FRN9 wrote:I've read about the poor condition of bridges on the New Haven line. Does anyone know what else is stopping Amtrak from running trains at 125/150MPH on this line? Is there anything about the alignment that makes it unsuitable to run trains at these speeds or is it just poor infrastructure?
Thanks,
Curves, hyper-dense traffic and a signal system optimized for 90 MPH commuter rail and not 125+ MPH intercity, no tilt allowed for the Acelas.
There's not a whole lot that can be done for most of this. It's just too hard to do dispatching that can be everything to everyone on the busiest end-to-end commuter rail line in North America. They might be able to buy some extra flexibility if they execute the PTC installation absolutely spot-on with not one hair of inefficiency. Enabling Acela tilt is feasible if Amtrak spends the $$$ to do it, but Metro North obviously won't be paying for any of that and it will be slow going given the need to keep all tracks in service while they optimize those curves for tilt. However, all of this takes a very far back seat to the bridges, catenary renewal, and service/reliability improvements. Making the service more reliable to all users is going to do far and away the most good for everyone.

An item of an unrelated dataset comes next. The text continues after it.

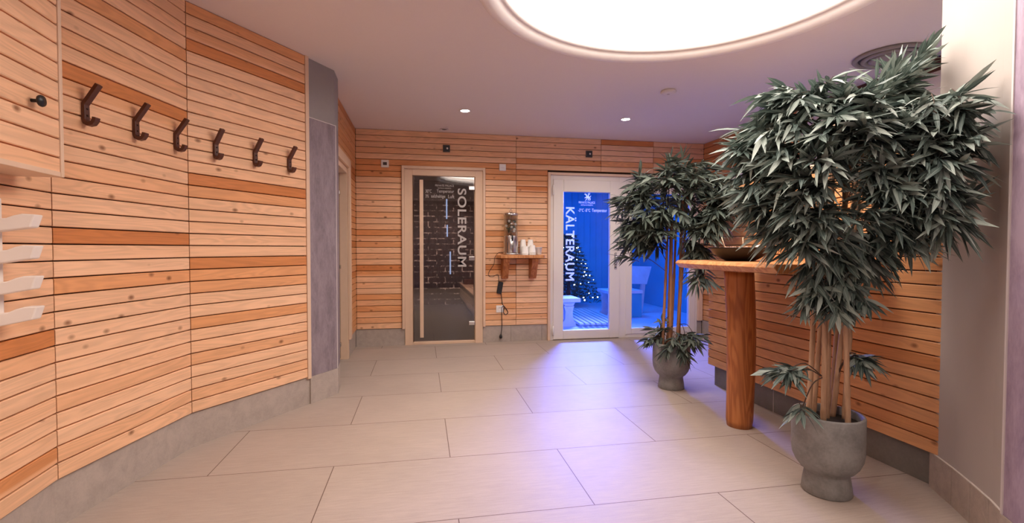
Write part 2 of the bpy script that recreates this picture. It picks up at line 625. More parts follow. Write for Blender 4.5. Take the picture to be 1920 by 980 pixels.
def cane_mat(name, c, c2):
    mt, nt, b = mat(name)
    tc = N(nt, 'ShaderNodeTexCoord')
    mp = N(nt, 'ShaderNodeMapping')
    mp.inputs['Scale'].default_value = (60, 60, 6)
    L(nt, tc.outputs['Object'], mp.inputs[0])
    a = noise(nt, mp.outputs[0], 1.0, 4, 0.6)
    L(nt, ramp(nt, a, [(0.3, c2), (0.6, c)]), b.inputs['Base Color'])
    b.inputs['Roughness'].default_value = 0.5
    return mt


M['cane'] = cane_mat('dry_bamboo_cane', (0.50, 0.31, 0.19), (0.34, 0.185, 0.10))
M['cane_red'] = cane_mat('brown_bamboo_cane', (0.34, 0.165, 0.085), (0.22, 0.09, 0.045))


def log_wood(name, a, b_, c_):
    mt, nt, b = mat(name)
    tc = N(nt, 'ShaderNodeTexCoord')
    mp = N(nt, 'ShaderNodeMapping')
    mp.inputs['Scale'].default_value = (7, 7, 0.9)
    L(nt, tc.outputs['Object'], mp.inputs[0])
    big = noise(nt, mp.outputs[0], 1.0, 3, 0.55, 0.8)
    rings = math_(nt, 'MULTIPLY_ADD', math_(nt, 'SINE', math_(nt, 'MULTIPLY', big, 60.0)), 0.5, 0.5)
    mp2 = N(nt, 'ShaderNodeMapping')
    mp2.inputs['Scale'].default_value = (120, 120, 5)
    L(nt, tc.outputs['Object'], mp2.inputs[0])
    fine = noise(nt, mp2.outputs[0], 1.0, 3, 0.6)
    f = math_(nt, 'ADD', math_(nt, 'MULTIPLY', rings, 0.35), math_(nt, 'MULTIPLY', big, 0.45))
    f = math_(nt, 'ADD', f, math_(nt, 'MULTIPLY_ADD', fine, 0.3, -0.08))
    c = ramp(nt, f, [(0.15, c_), (0.5, a), (0.85, b_)])
    L(nt, c, b.inputs['Base Color'])
    b.inputs['Roughness'].default_value = 0.42
    b.inputs['Specular IOR Level'].default_value = 0.4
    return mt


M['log'] = log_wood('oiled_oak_log', (0.44, 0.15, 0.042), (0.52, 0.21, 0.07), (0.25, 0.07, 0.018))
M['slab'] = log_wood('oiled_oak_slab', (0.60, 0.27, 0.105), (0.70, 0.36, 0.16), (0.40, 0.14, 0.045))

# ------------------------------------------------------------------ room shell
PITCHB = (H - 0.2) / 34.0          # board module
TH = 0.02


def clad(name, mname, parent, A, B, z0, z1, pitch=PITCHB, cuts=(), holes=(), gap=0.0055, seed=0, zs=None):
    """horizontal boards from ground point A to B (front faces the side to the right of A->B seen from above)"""
    rnd = random.Random(seed)
    A, B = Vector((A[0], A[1], 0)), Vector((B[0], B[1], 0))
    ln = (B - A).length
    d = (B - A) / ln
    n = Vector((d.y, -d.x, 0))
    mb = MB()
    nb = max(1, round((z1 - z0) / pitch))
    for i in range(nb):
        a, b = z0 + i * pitch + gap / 2, z0 + (i + 1) * pitch - gap / 2
        b = min(b, z1)
        if b - a < 0.01: continue
        xs = [0.0] + sorted(cuts) + [ln]
        for j in range(len(xs) - 1):
            segs = [(xs[j], xs[j + 1])]
            for (h0, h1, hz0, hz1) in holes:
                if b <= hz0 + 0.004 or a >= hz1 - 0.004: continue
                ns = []
                for (p, q) in segs:
                    if q <= h0 or p >= h1: ns.append((p, q))
                    else:
                        if p < h0: ns.append((p, h0))
                        if q > h1: ns.append((h1, q))
                segs = ns
            r = rnd.random()
            off = rnd.random() * 40
            for (p, q) in segs:
                if q - p < 0.01: continue
                e0 = 0.0025
                g = []
                for t in (p, q):
                    for (zz) in (a, a, a + .003, b - .003, b, b):
                        g.append((t + off, zz - a, r))
                mb.obox(A, d, n, p + e0, q - e0, -TH, 0.0, a, b, ch=0.003, g=g)
    return mb.build(name, M[mname], parent)


# floor and ceiling
fl = MB().box(-3.0, 6.0, -3.0, D + 0.10, -0.05, 0.0).build('floor', M['floor'])
structure(fl)

N_C = 96
ring = [(CX + CR * math.cos(2 * math.pi * i / N_C), CY + CR * math.sin(2 * math.pi * i / N_C)) for i in range(N_C)]


def to_rect(x, y, x0, x1, y0, y1):
    dx, dy = x - CX, y - CY
    ts = []
    if dx > 1e-9: ts.append((x1 - CX) / dx)
    if dx < -1e-9: ts.append((x0 - CX) / dx)
    if dy > 1e-9: ts.append((y1 - CY) / dy)
    if dy < -1e-9: ts.append((y0 - CY) / dy)
    t = min(ts)
    return (CX + dx * t, CY + dy * t)


cm_ = MB()
X0, X1, Y0, Y1 = -3.0, 6.0, -3.0, D + 0.10
inner_ring = [(CX + (x - CX) * 0.985, CY + (y - CY) * 0.985) for x, y in ring]
outer = [to_rect(x, y, X0, X1, Y0, Y1) for x, y in ring]
vs = [(x, y, H) for x, y in inner_ring] + [(x, y, H) for x, y in outer]
fs = [(i, (i + 1) % N_C, N_C + (i + 1) % N_C, N_C + i) for i in range(N_C)]
cm_.add(vs, fs)
# corner fillers
for cxn, cyn in ((X0, Y0), (X1, Y0), (X0, Y1), (X1, Y1)):
    for i in range(N_C):
        a, b = outer[i], outer[(i + 1) % N_C]
        on = lambda p, v, k_: abs(p[k_] - v) < 1e-6
        if (on(a, cxn, 0) and on(b, cyn, 1)) or (on(a, cyn, 1) and on(b, cxn, 0)):
            cm_.add([(*a, H), (cxn, cyn, H), (*b, H)], [(0, 1, 2)])
ceil = structure(cm_.build('ceiling', M['plaster']))
# recess of the round cove: side wall and ceiling disc glowing in place of hidden LEDs
sd = MB()
RC = CR - 0.02
HR = H + 0.13
vs = [(CX + RC * math.cos(2 * math.pi * i / N_C), CY + RC * math.sin(2 * math.pi * i / N_C), z) for z in (H - 0.005, HR) for i in range(N_C)]
sd.add(vs, [(i, (i + 1) % N_C, N_C + (i + 1) % N_C, N_C + i) for i in range(N_C)], smooth=True)
sd.build('recess_side', M['plaster_white'], ceil)
lt = MB().lathe([(0.0, HR - 0.012), (RC - 0.002, HR - 0.012), (RC - 0.002, HR - 0.006)], (CX, CY, 0), 96, False)
cl_ = lt.build('recess_glow_disc', M['cove_glow'])
tag(cl_, 'large round cove recess whose ceiling is made to glow for its hidden LED strip', 'ceiling light')
# moulding round the cove
mo = MB()
prof = [(CR + 0.0, H + 0.002), (CR + 0.008, H - 0.008), (CR + 0.004, H - 0.020), (CR - 0.012, H - 0.026), (CR - 0.020, H - 0.034), (CR - 0.050, H - 0.030),
        (CR - 0.085, H - 0.012), (CR - 0.100, H + 0.004), (CR - 0.106, H + 0.002), (CR - 0.122, H + 0.010), (CR - 0.135, H + 0.030), (CR - 0.140, H + 0.06), (CR - 0.132, H + 0.07), (CR - 0.02, H + 0.06)]
mo.lathe(prof, (CX, CY, 0), 128, True)
mo.f = [f for f in mo.f if len(f) == 4]
mo.sm = [True] * len(mo.f)
structure(mo.build('trim_1', M['moulding']))

# ---- left curved wall: three flat clad panels, then the violet pillar end
W = [(-1.36, 0.95), (-1.443, 2.228), (-1.282, 3.002), (-0.814, 3.690)]
wl = structure(empty('wall_left'))
for i in range(3):
    clad('cladding_panel', 'larch', wl, W[i], W[i + 1], 0.2, H, seed=11 + i)
bk = MB()
OFF = 0.021
Wb = []
for i in range(4):
    if i == 0: dd = Vector(W[1]) - Vector(W[0])
    elif i == 3: dd = Vector(W[3]) - Vector(W[2])
    else: dd = (Vector(W[i + 1]) - Vector(W[i])).normalized() + (Vector(W[i]) - Vector(W[i - 1])).normalized()
    dd.normalize()
    Wb.append((Vector(W[i]) - Vector((dd.y, -dd.x)) * OFF, Vector(W[i]) - Vector((dd.y, -dd.x)) * 0.17, Vector(W[i]) - Vector((dd.y, -dd.x)) * 0.038))
for i in range(3):
    bk.prism([Wb[i][0], Wb[i + 1][0], Wb[i + 1][1], Wb[i][1]], 0.0, H)
bk.build('backing', M['gap'], wl)
bs = MB()
for i in range(3):
    a, b = Wb[i][0], Wb[i + 1][0]
    dd = (b - a).normalized()
    n_ = Vector((dd.y, -dd.x))
    b = b + dd * (0.05 if i == 2 else 0.0)
    bs.prism([a + n_ * 0.006, b + n_ * 0.006, b - n_ * 0.01, a - n_ * 0.01], 0.0, 0.197)
structure(bs.build('baseboard_left', M['base_tile']))
# pale vertical end board and the violet papered pillar
d3 = (Vector(W[3]) - Vector(W[2])).normalized()
n3 = Vector((d3.y, -d3.x))
t2 = MB().obox((*W[3], 0), (*d3, 0), (*n3, 0), 0.0, 0.030, -0.03, 0.006, 0.19, H, 0.002)
structure(t2.build('trim_2', M['pale_wood']))
pa = Vector(W[3]) + d3 * 0.031 - n3 * 0.004
pb = Vector((-0.650, 3.955))
dp = (pb - pa).normalized()
npv = Vector((dp.y, -dp.x))
pl_ = structure(empty('wall_pillar'))
pend = [(-0.665, 4.16), (-1.0, 4.25), (-1.1, 4.0)]
MB().prism([pa - npv * 0.012, pb - npv * 0.012, pend[0], pend[1], pend[2]], 2.085, H).build('grey_plaster_top', M['plaster_grey'], pl_)
MB().prism([pa, pb, pend[0], pend[1], pend[2]], 0.2, 2.080).build('violet_wallpaper', M['purple'], pl_)
MB().prism([pb - dp * 0.005 + npv * 0.001, pb + dp * 0.001 + npv * 0.001, pb + dp * 0.001 - npv * 0.02, pb - dp * 0.005 - npv * 0.02], 0.2, 2.083).build('edge_trim', M['grey_trim'], pl_)
MB().obox((pa.x, pa.y, 0), (dp.x, dp.y, 0), (npv.x, npv.y, 0), 0.0, (pb - pa).length, -0.01, 0.001, 2.080, 2.085).build('edge_trim', M['grey_trim'], pl_)
structure(MB().prism([pa, pb + npv * 0.004, pend[0], pend[1], pend[2]], 0.0, 0.199).build('baseboard_pillar', M['base_tile']))

# ---- recess wall on the left with the third door
wr = structure(empty('wall_recess'))
DY0, DY1 = 4.45, 5.16
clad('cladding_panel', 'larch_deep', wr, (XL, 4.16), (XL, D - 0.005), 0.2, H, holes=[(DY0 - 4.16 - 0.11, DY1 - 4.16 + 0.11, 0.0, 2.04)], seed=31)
b_ = MB()
b_.box(XL - 0.14, XL - 0.021, 4.1, DY0 - 0.1, 0, H).box(XL - 0.14, XL - 0.021, DY1 + 0.1, D, 0, H).box(XL - 0.14, XL - 0.021, DY0 - 0.1, DY1 + 0.1, 2.03, H)
b_.build('backing', M['gap'], wr)
structure(MB().box(XL - 0.05, XL - 0.012, DY1 + 0.105, D, 0, 0.197).build('baseboard_recess', M['base_tile']))
d3r = structure(empty('door_3', (XL, 4.8, 0)))
fr = MB()
fr.box(XL - 0.002, XL + 0.022, DY1 + 0.01, DY1 + 0.11, 0.2, 2.045).box(XL - 0.002, XL + 0.022, DY0 - 0.11, DY0 - 0.01, 0.2, 2.045).box(XL - 0.002, XL + 0.022, DY0 - 0.01, DY1 + 0.01, 1.955, 2.045)
fr.build('casing', M['pale_wood'], d3r, bevel=0.003)
fr = MB()
fr.box(XL - 0.12, XL - 0.004, DY1, DY1 + 0.07, 0.0, 1.96).box(XL - 0.12, XL - 0.004, DY0 - 0.07, DY0, 0.0, 1.96).box(XL - 0.12, XL - 0.004, DY0, DY1, 1.90, 1.96)
fr.build('jamb', M['pale_wood'], d3r, bevel=0.003)
gl = MB().box(XL - 0.085, XL - 0.077, DY0 + 0.004, DY1 - 0.004, 0.02, 1.895).build('glass_panel', M['tinted_glass'], d3r)
for zc in (0.16, 0.95, 1.70):
    MB().box(XL - 0.095, XL - 0.066, DY1 - 0.06, DY1 - 0.001, zc - 0.02, zc + 0.02).build('hinge', M['steel'], gl, bevel=0.004)
structure(MB().box(-2.6, XL - 0.14, 4.0, 4.02, 0, H).box(-2.6, -2.58, 4.0, D + .1, 0, H).build('wall_inner', M['slate']))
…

And likewise Amtrak can minimize whatever drag effect from 90 MPH and stiff congestion New Rochelle-New Haven the more it improves its infrastructure south of Penn to remove
those bottlenecks and open more 125 MPH territory for the Regionals and 150+ territory for the Acelas.
Have to look at the whole NEC for answers. Simply looking at MNRR territory in isolation and asking why can't they do this or that doesn't give an accurate picture of what aggregate/systemic improvements are possible across the corridor. They've got $10 billion in other performance-enhancing things they need to do on the official NEC Infrastructure Plan to optimize the Amtrak-owned track to its fullest potential and catch up on basic bread-and-butter state of repair on the New Haven Line before they've settled up enough else that the 90 MPH Metro North speed limit imposes any top-priority performance constraint. We're a looooooooooooooooong ways a way from existentially having to come to grips with that with everything else that can improve Amtrak's NEC performance.